Submitted to: American Society of Mechanical Engineers
Publication Type: Proceedings
Publication Acceptance Date: December 13, 1999
Publication Date: June 30, 2000
Citation: Vick, B.D., Clark, R.N., Ling, S., Starcher, K., Parpia, I. 2000. Development and testing of a 2-kilowatt wind turbine for water pumping. In: A Collection of 2000 ASME Wind Energy Symposium Technical Papers at 38th AIAA Aerospace Sciences Meeting and Exhibit, Reno, NV, AIAA Paper No. 2000-0071, pp 328-338.

Interpretive Summary: As most farmers and ranchers will tell you, water is one of the most important (if not the most important) resources they need to improve their crop or livestock production.

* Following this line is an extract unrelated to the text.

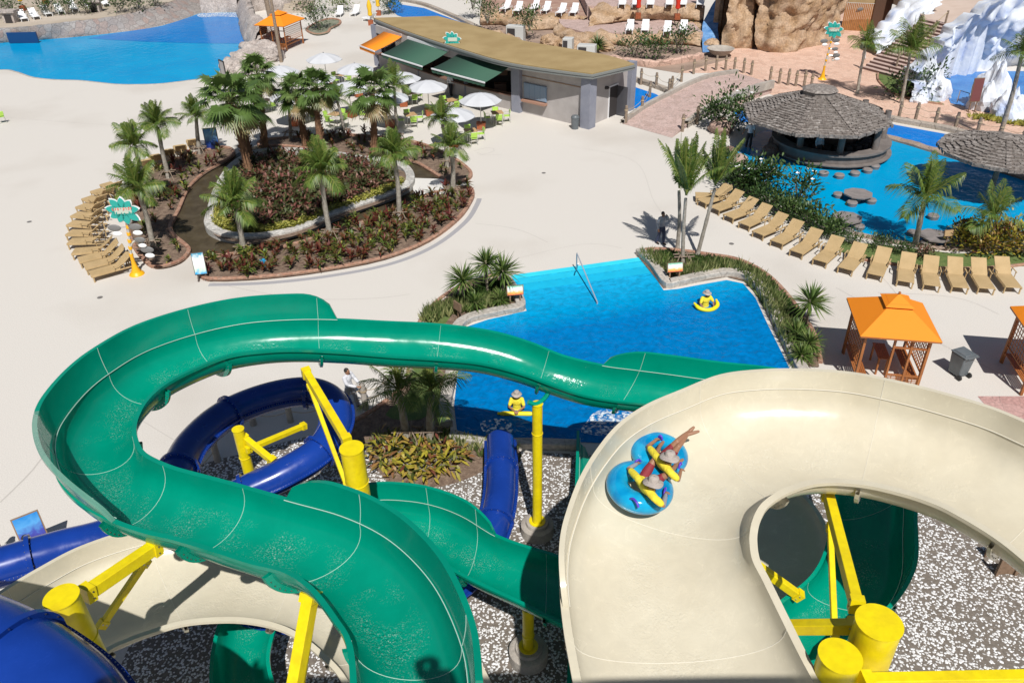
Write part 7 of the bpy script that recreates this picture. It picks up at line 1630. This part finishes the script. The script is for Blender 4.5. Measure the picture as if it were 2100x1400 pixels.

Using wind energy to pump water from underground wells is not a new concept to U.S. farmers and ranchers since they have been doing this for over a century with windmills. Instead of using windmills to produce mechanical power to drive a piston pump, the USDA-ARS Conservation and Production Research Laboratory uses wind turbines to generate 3-phase AC electricity which powers submersible motors which drive centrifugal pumps. These wind-electric systems require less maintenance than windmills and they also perform much better at moderate to high wind speeds than the windmills. A new 2-kilowatt wind-electric system was tested for pumping water at the USDA-ARS laboratory. For a simulated pumping depth of 100 ft, this wind-electric system was shown to begin pumping water at a wind speed of 11 mph and pump 21 gallons/minute at a wind speed of 21 mph. For a different motor/pump combination at a simulated pumping depth of 240 ft, this wind-electric system began pumping water again at 11 mph and reached a maximum flow rate of 9.2 gallons/minute at a wind speed of 27 mph. This testing was very important because the manufacturer of the wind-electric system learned he needed to modify his wind turbine design to keep the wind turbine from being damaged in high winds. The farmers and ranchers were benefitted by getting a more reliable water pumping system which was shown to have good water pumping performance at both a 100 ft and a 240 ft water well depths.

Technical Abstract: A 3-bladed 3.3 meter diameter upwind horizontal-axis wind turbine rated at 2 kilowatts (kW) for a wind speed of 11.5 meters/second (m/s) was tested at the USDA-ARS Conservation and Production Research Laboratory from Feb. 2, 1999 to Oct. 11, 1999. The wind turbine achieved its 2 kW rating (sea level standard day conditions) at a wind speed between 11.5 and 12 m/s. Four different tails and two different yaw axis offsets were tested becaus the furling behavior of this wind turbine was critical to its success. Two different sets of blades with different pitch angles were also tested to determine the optimum pitch angle. The primary controller used during this testing was an ARS/AEI designed controller, but the manufacturer's controller was operated for a period of two weeks during July and performed well. Using a low head pump, a peak system efficiency of 12% was achieved at a simulated 30 m pumping depth. For a high head pump, a peak system efficiency of 8.5% was achieved at a simulated 73 m pumping depth. Both water pumping systems had a cut-in wind speed of 5 m/s.